By the time the smoke cleared, some fans had jumped onto the field, and others began to follow suit. The batting cage was torn down and signs were set on fire in center field. Fans climbed the foul poles and ran the base paths.
“All hell broke loose,” added Tigers pitcher Jack Morris. “They charged the field and started tearing up the pitching rubber and the dirt. They took the bases. They started digging out home plate.”
“Crowd control is a misnomer,” said Veeck. “If the crowd thought as one, every time the [Rolling] Stones came out on stage, the whole crowd would be on stage with them. At this particular moment it was the perfect storm. People looked down on the field, saw 20 off-duty cops leaving and go, ‘Hey wait a minute.

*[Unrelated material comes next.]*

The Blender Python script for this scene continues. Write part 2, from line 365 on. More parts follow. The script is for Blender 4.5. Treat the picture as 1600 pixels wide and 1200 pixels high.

There’s 60,000 of us. And let’s see, there’s one, two… 30 of them! Let’s go!’”
Riot police were called and the field was eventually cleared. The event led to at least nine injuries and 39 arrests. Because of the condition of the field, the White Sox forfeited the second game.
In the wake of the debacle, some music critics and artists blamed rockers' anger on disco's appeal to blacks, Latinos and gays. But Harry Wayne Casey, leader of disco pioneers KC and the Sunshine Band, told us he doesn’t buy that.
“Everybody always wants to tie color to every situation,” said Casey. “Rockers were threatened that their music was going to disappear and this new type of music was going to take over.
“It reminded me of when Elvis Presley came in and there was all this backlash of Elvis Presley’s music. Then the Beatles came in, there was all this backlash for the Beatles. And then we come along and now there’s this backlash against that type of music. So I think the people of the rock genre felt threatened by this new movement. So they rose up against it.”
Criticism of the promotion had a profound effect on Mike Veeck, who was fired by the White Sox seven months later. Unable to find another job in the big leagues – Veeck believes he was blacklisted by the clubs – he moved to Florida, where he worked odd jobs until offered a position with a minor league team.
Twenty years would pass before Veeck landed a job in the big leagues in the Tampa Bay Devil Rays organization. Today Veeck is co-owner and president of the minor league’s St. Paul Saints. Despite the blowback, he takes a sanguine view of Disco Demolition Night.
“It was the best thing that ever happened to me because it taught me. I was a micro-manager in every sense of the word and the moment that I saw those kids break on the field I realized that things happen that you can’t control. So even though I realized that I would be tarred and feathered, and for the next five days I was, I realized that things happen and you have a lot more fun and you’re a lot better at your job if you’re loose.”
WLUP signed off in March 2018 when it was purchased by the Educational Media Foundation, but not without one final moment of irreverence. In preparation for its transition to a Christian music format, the last three songs broadcast over its call letters were Motley Crue's "Shout at the Devil," Iron Maiden's "The Number of the Beast" and AC/DC's "Highway to Hell."